Why don't you think it has legal weight? Or did you mean something else?
As far as know the point of EXPORT_SYMBOL_GPL was to push back on companies like Nvidia who wanted to exploit loopholes in the GPL. That seems to me like a reasonable objective.
Sure, and that alone isn't an unreasonable premise - as he says, intent matters.
But if you're marking interfaces as GPL-only, or implementing taint detection that means if you use a non-SYMBOL_GPL kernel symbol which calls a GPL-only function it treats the non-SYMBOL_GPL symbol as GPL-only and blocks your linking, it gets a bit out of hand.
Building the kernel with certain kernel options makes modules like OpenZFS or OpenAFS not link because of that taint propagation - because things like the lockdep checker turn uninfringing calls into infringing ones.
Or a little while ago, there was a change which broke building on PPC because a change made a non-SYMBOL_GPL call on POWER into a SYMBOL_GPL one indirectly, and when the original author was contacted, he sent a patch reverting the changed symbol, and GregKH refused to pull it into stable, suggesting distros could carry it if they wanted to. (Of course, he had happily merged a change into -stable earlier that just implemented more aggressive GPL tainting and thereby broke things like the aforementioned...)
It's explicitly not compatible with GPL, though. It has clauses that are more restrictive than GPL, and IIRC some people who contributed to the OpenZFS project did so explicitly without allowing later CDDL license revisions, which removes Oracle's ability to say CDDL-2 or whatever is GPL-compatible.
So even if someone rolled up dumptrucks of cash and convinced Oracle that everything was great, they don't have all the control needed to do that.
To have legal weight, it has to be a signal that you're implementing something that is derivative of kernel code. That's the directly stated intent of EXPORT_SYMBOL_GPL.
But "call an opaque function that saves SIMD state" is obviously not derivative of the kernel code in any way. The more exports that get badly marked this way, the more EXPORT_SYMBOL_GPL becomes indistinguishable from EXPORT_SYMBOL.
I see it as just a kind of "warranty void if seal broken". Don't do this or you may be in violation of the GPL. Maybe a legal court in $country would find in your favour (I'm not convinced it's as clear cut as you imply). Maybe they would find that you willfully infringed, despite the kernel devs clearly warning you not to do it.

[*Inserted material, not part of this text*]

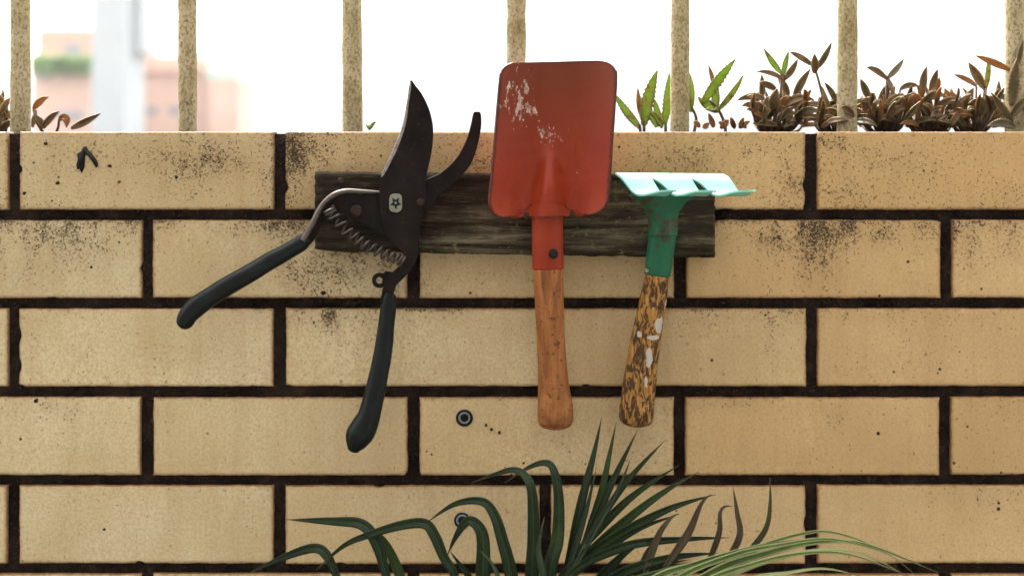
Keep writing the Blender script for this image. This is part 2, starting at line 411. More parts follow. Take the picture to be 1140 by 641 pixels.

The main "legal effect" I see is that you are not willing to take that risk, just like Oracle isn't.
If the goal was to prove someone saw the GPL, then the entire license enforcement mechanism wouldn't be in the kernel.
If enough symbols get restricted without valid copyright-based reasons, modules that legitimately have non-GPL licenses will have to lie to the kernel to get loaded. And that's a stupid situation all around.
As far as know the point of EXPORT_SYMBOL_GPL was to push back on companies like Nvidia who wanted to exploit loopholes in the GPL. That seems to me like a reasonable objective.